This I believe…Change Comes in Only One Flavor: A swirl of Good and Bad
Back to my father’s homeland, where the grass is greener, the sky is bluer, the air is cleaner, the food is fresher, and the people are nicer…or so I hoped.
Throughout my life, I don’t think I went one dinner without hearing: “This would have never happened back home, only in America.” My father grew up in Palestine and Jordan where he recalls having the time of his life free from the stress, the weirdoes, the bratty children, and the drunkards he encountered as a liquor store cashier in Southern California. For me, this meant picturing a place where beauty sprung from the dirt on the floor and rose to the heights of the small buildings that was the little town of his youth. I envisioned a place where everyone would recognize you or even be related to you. I hoped for a place that was free from the detriments of Western influence.
It was the summer before my sophomore year of high school when it arrived: my journey to the holy land, the land of my forefathers, and the land so great that they said I would only believe it once I saw it. After a bumpy seventeen hours of flying, we got off the plane and, to my father’s dismay, realized we had arrived at the wrong destination: present-day Jordan. As we called for a taxi to drive us to our hotel, my father tried to lighten the mood by striking a conversation with the driver who ended up not being the most polite person. The driver made the wrong assumption that we were Americans who could not understand Arabic and began cursing us for being the type of people who brought this to his country. “Brought what?” I thought. Well I found out what it was when we drove up to Amman.
I rubbed my eyes not in fascination of the beautiful sights and smells, but in disbelief that I had actually gone anywhere in that seventeen hour flight. The city was indistinguishable from any other bustling city back home in the States. As we walked into the hotel we were scanned for bombs. And now not only did I feel like I had stayed in the U.S., but I felt like they raised the level on the Homeland Security Advisory System. As we spent our first night in Jordan looking out from the hotel to the streets filled with traffic and smog and feeling sick to our stomachs from the food, I hoped tomorrow would bring a brighter day.
My dad and I walked to the park where he used to play. However, sadly no park remained, only a nightclub. Still hopeful to prove the greatness of his homeland, my dad decided to cut the trip short in Jordan, (mostly because the church he attended there now was an empty lot with a Pepsi-cola billboard), and move on to Palestine. We tried to go to Israel, but at the time they were at war with Lebanon, so we had to wait another week in Jordan before going.
However, to both my father’s and my surprise we were able to locate distant relatives in one of the biggest games of luck ever. You might call my dad strange, but whenever he grew bored when we were taking a taxi he would ask the driver, “Min daar meen inte” which is Arabic for “whose house are you from?” (a friendly way of asking for someone’s surname) and most drivers would choose not even to reply, but this one was different. Our driver answered that he was from the same family as my dad; in fact they were third cousins.

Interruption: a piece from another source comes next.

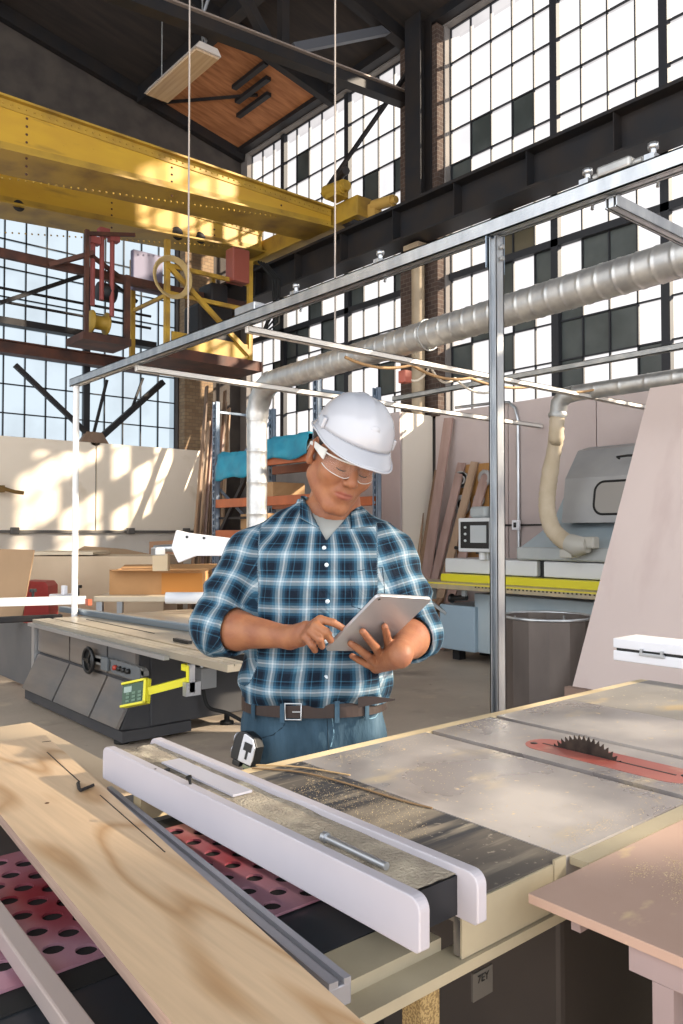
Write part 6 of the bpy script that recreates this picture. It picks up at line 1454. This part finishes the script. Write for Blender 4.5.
# hair, eyebrows
def sd_hair(P_):
    p = (P_-HC)@HR/HS; q = p.copy(); q[:, 0] = np.abs(q[:, 0])
    d = sd_ell(p, (0, .020, .047), (.0805, .101, .090))
    d = np.maximum(d, -(p[:, 2]-np.interp(p[:, 1], [-.07, -.03, .0, .03, .10], [.075, .040, -.002, -.035, -.05])))
    ear = sd_ell(q, (.083, .010, -.004), (.016, .025, .040)); d = smax(d, -ear, .003)
    return d+.0008*np.sin(p[:, 0]*900)*np.sin(p[:, 2]*700)
V, Fq = surface_nets(sd_hair, tuple(HC-.16), tuple(HC+.18), .0035)
np_mesh('hair', V, Fq, [mat('hair_dark', hx('#1e1815'), .7)], man, 0)
def HB(mb, name, m, parent=man, label=None):       # build a head-space mesh
    mb.v = [HM @ v for v in mb.v]; o = mb.build(name, m, parent)
    if label: o['label'] = label
    return o
for s in (-1, 1):
    bb = MB(); bb.tube([(s*.015, -.0885, .021), (s*.028, -.0895, .026), (s*.044, -.080, .022)], [.0028, .0034, .0018], 8); HB(bb, 'eyebrow', MATS['hair_dark'])
    bb = MB(); bb.tube([(s*.017, -.0855, -.0045), (s*.025, -.0880, -.0065), (s*.035, -.0865, -.0065), (s*.045, -.0775, -.003)], [.0008, .0013, .0013, .0008], 6); HB(bb, 'eyelashes', MATS['hair_dark'])
# ---- hard hat ----
hatm = mat('hat_white', hx('#aaadb5'), .25, 0, coat=.4)
hat = bpy.data.objects.new('hard_hat', None)
def hat_pt(a, t):      # a angle (0 = right, -90deg = front), t 0 rim .. 1 crown
    rx, ry, rz = .094, .117, .102
    ph = t*PI/2; c = math.cos(ph)**.92 if t < 1 else 0; s = math.sin(ph)**.95 if t > 0 else 0
    return (.006+rx*c*math.cos(a), .004+ry*c*math.sin(a), .064+rz*s)
n_a, n_t = 64, 18
vs = [hat_pt(2*PI*i/n_a, j/n_t) for j in range(n_t+1) for i in range(n_a)]
for k_, v_ in enumerate(vs):      # centre ridges
    x, y, z = v_
    if z > .089:
        w_ = min(1, (z-.089)/.05); r_ = .0035*math.exp(-(x/.010)**2)+.0022*math.exp(-((abs(x)-.040)/.008)**2); vs[k_] = (x, y, z+r_*w_)
fs = [(j*n_a+i, j*n_a+(i+1) % n_a, (j+1)*n_a+(i+1) % n_a, (j+1)*n_a+i) for j in range(n_t) for i in range(n_a)]
bb = MB(); bb.raw(vs, fs, True); 
hs = HB(bb, 'hard_hat', hatm); sm_ = hs.modifiers.new('Solidify', 'SOLIDIFY'); sm_.thickness = .0035; sm_.offset = -1
def brim_out(a):
    f = max(0, -math.sin(a)); w_ = .008+.046*f**2.2; return w_
vs = []; fs = []; nr = 6
for i in range(n_a):
    a = 2*PI*i/n_a; f = max(0, -math.sin(a))
    for j in range(nr+1):
        s = j/nr; w_ = brim_out(a)*s; x = .006+((.094+w_*.55)*math.cos(a) if f > .0 else (.094+w_)*math.cos(a))
        y = .004+(.117+w_)*math.sin(a); z = .064-.012*s*(1 if f == 0 else 1+1.0*f) - .004*f*s*s-.010*abs(math.cos(a))*f*s
        vs.append((x, y, z))
for i in range(n_a):
    for j in range(nr): a = i*(nr+1)+j; c = ((i+1) % n_a)*(nr+1)+j; fs.append((a, c, c+1, a+1))
bb = MB(); bb.raw(vs, fs, True); br_ = HB(bb, 'brim', hatm, hs); sm_ = br_.modifiers.new('Solidify', 'SOLIDIFY'); sm_.thickness = .0035
bb = MB(); bb.tube([vs[i*(nr+1)+nr] for i in range(n_a)], .0028, 6, closed=True); HB(bb, 'brim_edge', hatm, hs)
bb = MB(); 
for s in (-1, 1):
    x0_ = .006+s*.090; bb = MB(); bb.box((min(x0_, x0_+s*.010), -.028, .062), (max(x0_, x0_+s*.010), .0, .09), bev=.004); HB(bb, 'slot_boss', hatm, hs)
bb = MB(); bb.tube([(.083*math.cos(a), .010+.104*math.sin(a), .056) for a in [2*PI*i/40 for i in range(40)]], .0075, 8, closed=True); HB(bb, 'sweatband', MATS['black_plastic'], hs)
bb = MB(); bb.lathe([(0, -.004), (.012, -.003), (.014, 0)], (.006, -.099, .108), 16, 'y'); HB(bb, 'front_boss', hatm, hs)
# ---- safety glasses ----
gm = bpy.data.materials.new('clear_lens'); gm.use_nodes = True; g_ = gm.node_tree.nodes['Principled BSDF']
g_.inputs['Base Color'].default_value = (.95, .97, .97, 1); g_.inputs['Roughness'].default_value = .04; g_.inputs['Alpha'].default_value = .05; g_.inputs['Specular IOR Level'].default_value = .5
frame_m = mat('glasses_clear', hx('#d8dad8'), .15, 0, alpha=.75)
bb = MB(); vs = []; fs = []; N1, N2 = 40, 8
def lens_pt(u, v):      # u -1..1 across, v 0..1 down
    a = u*1.30; x = .071*math.sin(a)/math.sin(1.30)*.98; y = -.104+.050*(1-math.cos(a))/(1-math.cos(1.30))
    y += .004*math.exp(-(u/.12)**2)
    top = .020-.003*abs(u); bot = -.020+.010*abs(u)**3+.016*math.exp(-(u/.13)**2)
    return (x, y-.002*math.sin(v*PI), lerp(top, bot, v))
for i in range(N1+1):
    for j in range(N2+1): vs.append(lens_pt(-1+2*i/N1, j/N2))
for i in range(N1):
    for j in range(N2): a = i*(N2+1)+j; fs.append((a, a+1, a+N2+2, a+N2+1))
bb.raw(vs, fs, True); gl_ = HB(bb, 'safety_glasses', gm)
bb = MB(); bb.tube([lens_pt(-1+2*i/40, 0) for i in range(41)], .0022, 6); HB(bb, 'brow_bar', frame_m, gl_)
bb = MB(); bb.tube([lens_pt(-1+2*i/60, 1) for i in range(61)], .0010, 5); HB(bb, 'lens_edge', frame_m, gl_)
for s in (-1, 1):
    bb = MB(); q = lens_pt(s, .3)
    pts = [(q[0], q[1], .012), (s*.078, -.030, .014), (s*.083, .0, .016), (s*.084, .025, .010), (s*.080, .040, -.01)]
    vv = []; ff = []
    for i, p_ in enumerate(pts):
        hh = (.013, .009, .006, .004, .003)[i]
        for (dx_, dz_) in ((-.0012, -hh), (.0012, -hh), (.0012, hh), (-.0012, hh)): vv.append((p_[0]+dx_, p_[1], p_[2]+dz_))
    for i in range(len(pts)-1):
        for j in range(4): ff.append((i*4+j, i*4+(j+1) % 4, (i+1)*4+(j+1) % 4, (i+1)*4+j))
    bb.raw(vv, ff); HB(bb, 'temple', frame_m, gl_)
# fingernails on the hand behind the tablet are hidden; the visible ones sit on the back of his right fingers
nail = mat('nail', hx('#c9957c'), .35)

# ---- tablet (held: its own thing) ----
def toW(v): return Vector((ROOT.x, ROOT.y, 0))+RT*v[0]+FW*v[1]+Vector((0, 0, v[2]))
tab = thing('tablet', toW((tA+tC)/2), 'thin silver tablet held up in the man\'s hands, its back towards the camera', 'tablet')
Aw, Bw, Cw, Dw = [toW(v) for v in (tA, tB, tC, tD)]; nW = RT*tn[0]+FW*tn[1]+Vector((0, 0, tn[2]))
ou, ov = (Dw-Aw), (Bw-Aw); lu, lv = ou.length, ov.length; ou = ou/lu; ov = (ov-ou*ov.dot(ou)); ov.normalize()
def tr_poly(r, inset=0, n=6):
    pts = []
    for (cu, cv, a0) in ((lu-r-inset, lv-r-inset, 0), (r+inset, lv-r-inset, 90), (r+inset, r+inset, 180), (lu-r-inset, r+inset, 270)):
        for i in range(n+1): a = math.radians(a0+90*i/n); pts.append(Aw+ou*(cu+r*math.cos(a))+ov*(cv+r*math.sin(a)))
    return pts
bb = MB(); bb.slab([p-nW*.0075 for p in tr_poly(.011)], nW, .0075); o = part(bb, 'back_shell', mat('tablet_alu', hx('#b4b4b8'), .38, .6), tab); smooth_mod(o, .0012)
bb = MB(); bb.slab([p-nW*.0085 for p in tr_poly(.011, .0008)], nW, .0009); part(bb, 'bezel', MATS['black_plastic'], tab)
bb = MB(); bb.slab([p-nW*.0089 for p in tr_poly(.003, .011)], nW, .0004); part(bb, 'screen', mat('tablet_screen', hx('#2a2f36'), .1, 0, emit=(.55, .65, .75), es=.5), tab)
bb = MB(); c_ = Aw+ou*.012+ov*.012; bb.cyl(c_, c_+nW*.0006, .0035, n=16); part(bb, 'camera_lens', MATS['black_plastic'], tab)

# ---- tape measure clipped on his jeans pocket ----
tcn = L(248, 748, 1.99)
tcw = toW(tcn)
tm = thing('tape_measure', tcw, 'silver and black tape measure clipped to the jeans pocket', 'tape measure')
Tm = Matrix.Translation(tcw) @ Matrix.Rotation(-YAW, 4, 'Z') @ Matrix.Rotation(math.radians(14), 4, 'Y') @ Matrix.Rotation(math.radians(-32), 4, 'Z')
sil = mat('tape_chrome', hx('#c9cbd0'), .25, .5)
bb = MB(); bb.prism([(-.034, -.036), (.034, -.036), (.037, -.02), (.036, .015), (.022, .034), (-.005, .040), (-.028, .034), (-.037, .012), (-.038, -.02)], 'y', -.016, .016, Tm); o = part(bb, 'case', MATS['black_plastic'], tm); smooth_mod(o, .003)
bb = MB(); bb.prism([(-.010, -.033), (.031, -.033), (.034, -.018), (.033, .013), (.020, .031), (-.004, .036), (-.010, .034)], 'y', -.0185, .0185, Tm); o = part(bb, 'side_plate', sil, tm); smooth_mod(o, .0015)
bb = MB(); bb.box((.0, -.0200, -.002), (.024, -.0187, .018), Tm); bb.box((.010, -.0200, -.022), (.016, -.0187, -.002), Tm); part(bb, 'lock_emblem', MATS['black_plastic'], tm)
bb = MB(); bb.lathe([(.010, -.002), (.0135, -.002), (.0135, 0), (.010, 0)], (0, 0, 0), 20, 'x'); bb.v = [Tm @ (Vector((-.0385, 0, .014))+v) for v in bb.v]; part(bb, 'grip_ring', sil, tm)
bb = MB(); bb.lathe([(.010, -.002), (.0135, -.002), (.0135, 0), (.010, 0)], (0, 0, 0), 20, 'x'); bb.v = [Tm @ (Vector((-.0385, 0, -.016))+v) for v in bb.v]; part(bb, 'grip_ring', sil, tm)
bb = MB(); bb.box((-.03, -.012, -.050), (-.005, .012, -.036), Tm, bev=.003); part(bb, 'blade_mouth', MATS['black_plastic'], tm)
bb = MB(); bb.box((.002, -.010, -.048), (.03, .010, -.038), Tm, bev=.002); part(bb, 'tape_hook', mat('hook_green', hx('#7a8068'), .4, .5), tm)
bb = MB(); bb.box((-.008, .017, -.03), (.012, .019, .025), Tm); part(bb, 'belt_clip', MATS['alu'], tm)
WORLD = .85; WORLD_BACK = 2.0; SUN = 36.0; SUND = (-.62, .55, -.385); EXPO = 0.62
# ================= light and camera =================
w = bpy.data.worlds.new('World'); bpy.context.scene.world = w; w.use_nodes = True
bg = w.node_tree.nodes['Background']; bg.inputs[0].default_value = (.93, .96, 1.0, 1); bg.inputs[1].default_value = WORLD
_n = w.node_tree.nodes; _l = w.node_tree.links       # sky strength raised behind the camera as added fill; hall left open there
_tc = _n.new('ShaderNodeTexCoord'); _dp = _n.new('ShaderNodeVectorMath'); _dp.operation = 'DOT_PRODUCT'; _dp.inputs[1].default_value = (-.62, -.76, .15)
_l.new(_tc.outputs['Generated'], _dp.inputs[0]); _mr = _n.new('ShaderNodeMapRange'); _mr.inputs[1].default_value = -.3; _mr.inputs[2].default_value = .6
_mr.inputs[3].default_value = WORLD; _mr.inputs[4].default_value = WORLD_BACK; _l.new(_dp.outputs['Value'], _mr.inputs[0]); _l.new(_mr.outputs[0], bg.inputs[1])
s = bpy.data.lights.new('sun', 'SUN'); s.energy = SUN; s.color = (1.0, .86, .68); s.angle = math.radians(1.6)
so = bpy.data.objects.new('sun', s); col.objects.link(so); so.rotation_euler = Vector(SUND).to_track_quat('-Z', 'Y').to_euler(); so.location = (12, -4, 12)
cam = bpy.data.cameras.new('camera'); cam.sensor_fit = 'VERTICAL'; cam.sensor_height = 36.0; cam.lens = F/1024*36.0; cam.clip_start = .02
co = bpy.data.objects.new('camera', cam); col.objects.link(co); co.location = (0, 0, H); co.rotation_euler = (PI/2+TH, 0, -YAW)
sc = bpy.context.scene; sc.camera = co
sc.view_settings.view_transform = 'Standard'; sc.view_settings.look = 'None'; sc.view_settings.gamma = 1; sc.view_settings.exposure = EXPO
sc.view_settings.use_curve_mapping = False
sc.cycles.use_denoising = True; sc.cycles.max_bounces = 8; sc.cycles.diffuse_bounces = 4; sc.cycles.transparent_max_bounces = 12
sc.cycles.sample_clamp_indirect = 6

After such luck at finding people who would be welcoming, our trip in Jordan changed dramatically for the better. Our relatives there, whom I didn’t even know let alone still lived in Jordan, explained how the recent investments in Jordan have really changed the way of life there. Although my dad hated knowing that the place where he grew up no longer existed, our relatives said the changes have brought both good and bad to the country and soon after I realized that although I anxiously wanted to visit Jordan, I never really could have imagined living there with none of these modern day advancements.
As I enjoyed my stay in Jordan visiting awe-inspiring sights like Petra and the Dead Sea, I realized the disadvantages, the advantages, and the inevitability of modernization. I was lucky enough to end my trip in Jordan doing what I always intended: learning.